After breakfast, we head east on I-84 before turning north toward Lucky Peak and the neighboring state park. It’s prime ground for sheep and predators alike, especially in a year when winter precipitation was well above normal. A winding dirt road takes us toward one of the two bands in the area as we meet up with one of Frank’s herders. I’m following behind and Frank stops briefly to point out a coyote just minutes from where the band is grazing this morning. He passes the location along to a coyote hunter we meet an hour later and wishes him luck.

Tromping through waste-high vegetation, the band is happy and thriving. We’re less than a half hour – by the main road – from Camel’s Back Park, but the hustle and bustle of Boise seems far removed from this scenic spot. That is, until I top the hill and all of Boise is suddenly in plain sight in the valley below. We’re out far enough to avoid most human interaction, but there’s no doubt the city is growing in this direction. The only thing between us and the city is a wall tent and a pack string setup on a plateau below. The camp belongs to Frank’s herders, and will be continually on the move as the sheep head into the forest for the summer.

With an excess of feed in 2019, Frank says he’d be tempted to buy more sheep if a great flock came available this year. But then admits he’d probably regret it the next day.

More sheep won’t solve any of his current problems, which include wolves, wild sheep and a growing state (human) population. Each of the three have cost him in a state where most of the grazing areas fall under state or federal public land.

“There sure are a lot more wolves out there than they think there are,” he says. “They are on our bands every night when we get into the forest.”

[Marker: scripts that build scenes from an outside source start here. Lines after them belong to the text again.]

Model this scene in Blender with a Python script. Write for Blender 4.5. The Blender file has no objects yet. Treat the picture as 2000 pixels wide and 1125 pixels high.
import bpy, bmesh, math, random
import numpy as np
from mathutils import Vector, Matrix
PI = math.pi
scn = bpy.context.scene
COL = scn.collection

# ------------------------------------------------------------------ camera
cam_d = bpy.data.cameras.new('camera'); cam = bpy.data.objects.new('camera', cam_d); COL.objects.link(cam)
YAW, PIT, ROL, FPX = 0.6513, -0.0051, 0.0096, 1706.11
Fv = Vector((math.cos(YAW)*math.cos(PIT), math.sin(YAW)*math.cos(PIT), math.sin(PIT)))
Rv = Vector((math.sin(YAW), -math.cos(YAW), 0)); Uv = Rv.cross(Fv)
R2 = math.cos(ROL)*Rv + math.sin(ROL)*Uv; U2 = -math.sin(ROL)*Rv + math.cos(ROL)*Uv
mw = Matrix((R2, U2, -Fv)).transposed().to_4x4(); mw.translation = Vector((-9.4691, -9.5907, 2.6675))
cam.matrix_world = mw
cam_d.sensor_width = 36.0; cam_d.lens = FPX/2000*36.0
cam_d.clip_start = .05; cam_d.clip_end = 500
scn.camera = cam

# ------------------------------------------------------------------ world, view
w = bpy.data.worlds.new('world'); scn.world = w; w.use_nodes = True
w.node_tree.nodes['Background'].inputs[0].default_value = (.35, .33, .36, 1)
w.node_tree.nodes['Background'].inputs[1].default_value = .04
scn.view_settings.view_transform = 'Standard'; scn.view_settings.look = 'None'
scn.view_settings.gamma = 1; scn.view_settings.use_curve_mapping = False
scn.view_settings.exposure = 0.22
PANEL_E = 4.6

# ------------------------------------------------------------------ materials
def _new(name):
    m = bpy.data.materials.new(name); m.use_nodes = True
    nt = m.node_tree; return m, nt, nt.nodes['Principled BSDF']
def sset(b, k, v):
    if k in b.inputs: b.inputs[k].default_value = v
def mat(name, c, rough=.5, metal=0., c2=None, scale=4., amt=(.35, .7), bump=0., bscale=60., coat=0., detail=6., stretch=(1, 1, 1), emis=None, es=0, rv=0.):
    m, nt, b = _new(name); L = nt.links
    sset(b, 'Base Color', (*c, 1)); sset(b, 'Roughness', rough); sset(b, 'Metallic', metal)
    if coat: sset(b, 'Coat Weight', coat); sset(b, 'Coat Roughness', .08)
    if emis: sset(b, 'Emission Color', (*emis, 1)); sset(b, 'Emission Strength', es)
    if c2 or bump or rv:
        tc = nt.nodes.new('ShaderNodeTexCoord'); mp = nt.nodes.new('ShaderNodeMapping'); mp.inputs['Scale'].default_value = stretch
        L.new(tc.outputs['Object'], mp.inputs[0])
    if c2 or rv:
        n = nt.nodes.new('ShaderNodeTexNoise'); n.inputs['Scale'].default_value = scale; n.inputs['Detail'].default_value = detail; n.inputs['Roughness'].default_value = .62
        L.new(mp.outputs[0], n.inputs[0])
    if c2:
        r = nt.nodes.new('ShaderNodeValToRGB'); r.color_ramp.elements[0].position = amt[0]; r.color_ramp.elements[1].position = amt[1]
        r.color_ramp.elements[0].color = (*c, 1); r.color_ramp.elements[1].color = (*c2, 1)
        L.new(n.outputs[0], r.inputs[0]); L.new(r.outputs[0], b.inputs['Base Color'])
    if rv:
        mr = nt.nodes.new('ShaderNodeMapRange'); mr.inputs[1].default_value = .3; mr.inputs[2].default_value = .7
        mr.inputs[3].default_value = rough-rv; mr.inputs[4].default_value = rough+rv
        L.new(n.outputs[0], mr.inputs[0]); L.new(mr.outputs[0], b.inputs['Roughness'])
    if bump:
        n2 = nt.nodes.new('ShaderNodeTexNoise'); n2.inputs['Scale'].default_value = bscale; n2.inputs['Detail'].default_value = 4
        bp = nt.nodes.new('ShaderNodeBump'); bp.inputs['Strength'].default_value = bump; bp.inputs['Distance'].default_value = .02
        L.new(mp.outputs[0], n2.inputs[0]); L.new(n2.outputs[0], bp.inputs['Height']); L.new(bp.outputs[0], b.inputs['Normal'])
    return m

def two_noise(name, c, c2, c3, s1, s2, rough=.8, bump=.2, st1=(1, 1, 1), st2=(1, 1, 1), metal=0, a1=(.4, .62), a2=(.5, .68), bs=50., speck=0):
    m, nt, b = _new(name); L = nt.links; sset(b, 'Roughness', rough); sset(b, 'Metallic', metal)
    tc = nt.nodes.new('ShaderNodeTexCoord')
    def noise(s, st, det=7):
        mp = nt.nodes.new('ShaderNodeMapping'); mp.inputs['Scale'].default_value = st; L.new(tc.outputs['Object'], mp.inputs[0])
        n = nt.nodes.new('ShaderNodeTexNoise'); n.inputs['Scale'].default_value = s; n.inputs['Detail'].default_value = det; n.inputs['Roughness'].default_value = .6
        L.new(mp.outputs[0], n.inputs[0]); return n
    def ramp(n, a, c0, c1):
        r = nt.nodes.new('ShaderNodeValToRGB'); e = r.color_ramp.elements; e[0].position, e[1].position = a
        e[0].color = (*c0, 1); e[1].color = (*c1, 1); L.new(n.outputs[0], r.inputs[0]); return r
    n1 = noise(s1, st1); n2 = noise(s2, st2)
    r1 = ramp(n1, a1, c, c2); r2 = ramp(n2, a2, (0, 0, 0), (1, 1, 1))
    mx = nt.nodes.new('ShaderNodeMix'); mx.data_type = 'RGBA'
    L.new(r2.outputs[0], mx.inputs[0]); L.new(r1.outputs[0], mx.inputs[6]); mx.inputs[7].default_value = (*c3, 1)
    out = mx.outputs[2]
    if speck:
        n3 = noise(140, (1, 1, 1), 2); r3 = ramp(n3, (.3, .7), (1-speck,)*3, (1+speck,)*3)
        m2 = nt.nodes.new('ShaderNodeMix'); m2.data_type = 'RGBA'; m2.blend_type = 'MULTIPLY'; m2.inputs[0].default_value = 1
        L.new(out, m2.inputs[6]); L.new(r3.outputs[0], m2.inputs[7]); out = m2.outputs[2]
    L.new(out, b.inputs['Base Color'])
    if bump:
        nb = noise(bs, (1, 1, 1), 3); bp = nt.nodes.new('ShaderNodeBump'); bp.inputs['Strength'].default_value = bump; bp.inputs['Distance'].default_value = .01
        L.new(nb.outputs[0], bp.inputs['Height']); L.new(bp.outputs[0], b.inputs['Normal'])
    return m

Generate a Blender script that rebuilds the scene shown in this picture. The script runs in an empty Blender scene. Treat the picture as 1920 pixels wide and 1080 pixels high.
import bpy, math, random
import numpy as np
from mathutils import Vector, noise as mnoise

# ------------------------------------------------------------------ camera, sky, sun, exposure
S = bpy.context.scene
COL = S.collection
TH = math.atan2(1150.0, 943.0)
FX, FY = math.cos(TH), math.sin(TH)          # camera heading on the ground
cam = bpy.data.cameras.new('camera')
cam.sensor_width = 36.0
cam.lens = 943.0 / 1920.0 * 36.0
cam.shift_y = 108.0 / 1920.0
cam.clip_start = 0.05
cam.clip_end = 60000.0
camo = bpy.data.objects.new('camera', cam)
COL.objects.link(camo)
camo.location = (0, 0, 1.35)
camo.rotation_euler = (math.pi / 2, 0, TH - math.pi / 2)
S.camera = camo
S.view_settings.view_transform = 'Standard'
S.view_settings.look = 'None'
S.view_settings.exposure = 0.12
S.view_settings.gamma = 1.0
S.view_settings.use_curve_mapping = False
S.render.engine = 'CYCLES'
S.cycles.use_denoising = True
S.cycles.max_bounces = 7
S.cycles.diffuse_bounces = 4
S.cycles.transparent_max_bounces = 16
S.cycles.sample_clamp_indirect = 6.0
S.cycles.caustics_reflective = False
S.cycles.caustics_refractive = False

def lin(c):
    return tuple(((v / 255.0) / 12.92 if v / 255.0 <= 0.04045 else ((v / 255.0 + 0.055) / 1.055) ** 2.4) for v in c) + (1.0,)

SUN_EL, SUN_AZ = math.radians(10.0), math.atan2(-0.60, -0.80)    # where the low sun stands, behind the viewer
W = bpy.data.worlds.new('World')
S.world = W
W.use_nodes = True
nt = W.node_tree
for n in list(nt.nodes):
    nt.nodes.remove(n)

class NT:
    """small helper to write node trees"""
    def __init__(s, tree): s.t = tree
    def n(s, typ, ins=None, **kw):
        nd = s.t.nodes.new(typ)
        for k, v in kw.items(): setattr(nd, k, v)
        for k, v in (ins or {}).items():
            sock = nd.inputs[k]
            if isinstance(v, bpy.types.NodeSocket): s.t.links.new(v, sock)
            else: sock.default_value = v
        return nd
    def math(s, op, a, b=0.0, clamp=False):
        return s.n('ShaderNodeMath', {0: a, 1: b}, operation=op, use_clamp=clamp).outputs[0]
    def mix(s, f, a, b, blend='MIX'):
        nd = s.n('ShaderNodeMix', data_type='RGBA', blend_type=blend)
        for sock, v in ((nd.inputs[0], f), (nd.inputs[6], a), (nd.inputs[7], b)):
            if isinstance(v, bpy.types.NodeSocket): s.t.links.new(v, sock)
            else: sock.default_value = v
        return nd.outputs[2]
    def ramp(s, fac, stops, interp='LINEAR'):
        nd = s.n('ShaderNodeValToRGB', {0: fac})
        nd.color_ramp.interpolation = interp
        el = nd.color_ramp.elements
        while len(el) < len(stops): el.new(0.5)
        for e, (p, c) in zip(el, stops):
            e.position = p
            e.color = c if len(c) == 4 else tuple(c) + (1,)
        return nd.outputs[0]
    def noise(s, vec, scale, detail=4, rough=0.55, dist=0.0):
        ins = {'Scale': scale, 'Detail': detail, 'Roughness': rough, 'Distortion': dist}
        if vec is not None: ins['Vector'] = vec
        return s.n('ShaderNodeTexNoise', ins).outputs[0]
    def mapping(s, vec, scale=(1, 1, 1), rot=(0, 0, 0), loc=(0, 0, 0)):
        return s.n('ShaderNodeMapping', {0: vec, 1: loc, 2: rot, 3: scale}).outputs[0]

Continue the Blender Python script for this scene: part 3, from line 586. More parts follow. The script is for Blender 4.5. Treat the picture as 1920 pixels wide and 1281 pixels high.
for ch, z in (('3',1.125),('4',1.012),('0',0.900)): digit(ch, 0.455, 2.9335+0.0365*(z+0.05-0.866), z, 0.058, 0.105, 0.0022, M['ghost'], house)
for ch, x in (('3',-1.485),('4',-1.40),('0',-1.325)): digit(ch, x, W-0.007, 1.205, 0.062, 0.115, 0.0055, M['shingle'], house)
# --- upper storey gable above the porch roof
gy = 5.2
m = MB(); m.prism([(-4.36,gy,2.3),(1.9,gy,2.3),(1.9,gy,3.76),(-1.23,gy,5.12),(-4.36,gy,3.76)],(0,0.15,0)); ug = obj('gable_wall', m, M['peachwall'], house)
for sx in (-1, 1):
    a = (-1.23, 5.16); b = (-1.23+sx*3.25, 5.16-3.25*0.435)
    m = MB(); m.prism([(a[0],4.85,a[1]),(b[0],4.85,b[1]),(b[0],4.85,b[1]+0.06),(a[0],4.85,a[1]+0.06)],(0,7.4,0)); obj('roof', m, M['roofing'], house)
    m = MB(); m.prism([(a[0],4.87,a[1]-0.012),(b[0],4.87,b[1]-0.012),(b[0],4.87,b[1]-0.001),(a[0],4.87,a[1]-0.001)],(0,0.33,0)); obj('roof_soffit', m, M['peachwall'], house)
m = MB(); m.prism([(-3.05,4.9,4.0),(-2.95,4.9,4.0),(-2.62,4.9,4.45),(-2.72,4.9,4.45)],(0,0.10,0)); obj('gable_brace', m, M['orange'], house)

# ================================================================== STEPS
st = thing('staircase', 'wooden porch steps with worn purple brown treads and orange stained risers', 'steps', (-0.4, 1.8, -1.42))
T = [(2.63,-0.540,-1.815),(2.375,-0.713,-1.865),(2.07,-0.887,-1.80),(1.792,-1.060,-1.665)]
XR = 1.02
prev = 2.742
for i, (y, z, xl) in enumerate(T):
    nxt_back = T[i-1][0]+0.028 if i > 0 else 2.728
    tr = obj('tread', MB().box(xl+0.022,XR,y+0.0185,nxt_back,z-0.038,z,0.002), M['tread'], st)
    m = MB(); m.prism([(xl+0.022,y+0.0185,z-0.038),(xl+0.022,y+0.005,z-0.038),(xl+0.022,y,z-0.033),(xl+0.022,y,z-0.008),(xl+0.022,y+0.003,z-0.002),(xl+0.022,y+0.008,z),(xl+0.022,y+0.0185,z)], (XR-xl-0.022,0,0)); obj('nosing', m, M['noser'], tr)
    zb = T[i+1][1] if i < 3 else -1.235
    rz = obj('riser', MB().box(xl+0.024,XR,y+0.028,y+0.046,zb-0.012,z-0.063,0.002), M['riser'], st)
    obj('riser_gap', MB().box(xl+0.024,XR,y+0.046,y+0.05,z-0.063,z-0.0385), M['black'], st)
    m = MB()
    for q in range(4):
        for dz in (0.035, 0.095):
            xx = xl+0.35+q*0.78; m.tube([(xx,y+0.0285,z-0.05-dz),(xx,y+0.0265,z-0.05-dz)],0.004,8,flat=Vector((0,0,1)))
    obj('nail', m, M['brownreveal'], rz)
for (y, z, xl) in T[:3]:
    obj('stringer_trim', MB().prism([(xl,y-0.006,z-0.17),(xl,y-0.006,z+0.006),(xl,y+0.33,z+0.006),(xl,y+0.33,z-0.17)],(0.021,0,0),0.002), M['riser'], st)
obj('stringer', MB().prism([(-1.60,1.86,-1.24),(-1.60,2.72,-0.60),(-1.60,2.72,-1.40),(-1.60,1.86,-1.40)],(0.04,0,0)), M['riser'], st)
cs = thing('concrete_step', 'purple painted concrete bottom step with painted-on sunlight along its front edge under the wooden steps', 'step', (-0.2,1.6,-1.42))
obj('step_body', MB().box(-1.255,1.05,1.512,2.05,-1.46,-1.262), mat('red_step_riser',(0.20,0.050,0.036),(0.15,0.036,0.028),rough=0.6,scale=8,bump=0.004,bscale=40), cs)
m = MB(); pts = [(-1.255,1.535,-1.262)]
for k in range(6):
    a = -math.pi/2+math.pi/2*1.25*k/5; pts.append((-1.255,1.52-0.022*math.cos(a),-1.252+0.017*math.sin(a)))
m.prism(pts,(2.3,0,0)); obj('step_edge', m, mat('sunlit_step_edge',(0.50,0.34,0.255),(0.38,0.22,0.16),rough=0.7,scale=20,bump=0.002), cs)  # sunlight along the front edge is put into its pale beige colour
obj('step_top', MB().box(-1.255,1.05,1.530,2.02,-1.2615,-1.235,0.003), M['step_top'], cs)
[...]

The wolf population requires Frank to keep two herders with each band, as well as the livestock guardian dogs. Herders also have to move sheep out of thick national forest brush earlier in the day than they would like in an effort to keep the sheep safe. That movement cuts into grazing time in the early evening and Frank figures it leads to less weight at the ranch gate.

“If you’ve got 1,500 lambs and you’re not putting that extra tenth of a pound on them because of that, it adds up,” he says.

As for bighorn sheep, he’s already seen his brother forced to sell his flocks after losing grazing permits in Hell’s Canyon in northern Idaho. Other sheep producers have been affected, as well.

“It’s a shame because we have so many problems with wildfires here, and sheep are the best environmental tool we have,” Frank says. “I grew up in Cambridge, Idaho, 100 miles north of Boise. They use to run sheep up there, but it’s all cattle now. Every one of those old cattle guys says they wish there was a band of sheep in there.”

The state’s growing population is evident everywhere.

“Areas where we used to hunt and could go days without seeing another person are now filled with motorcycles and four wheelers. It’s hard to get away from the crowds now.”

Frank’s sheep numbers are down from even four or five years ago. An increase in the H-2A pay scale for herders was an especially difficult development for his operation, which requires extra men to fend off the wolves.

But the guys working for him now are proven herders who make life a little easier for the aging producer.

“I used to be going and going all the time,” he says. “I’m starting to feel like they don’t even need me anymore. But they’re going to have to put up with me for a few more years before I give it all up.”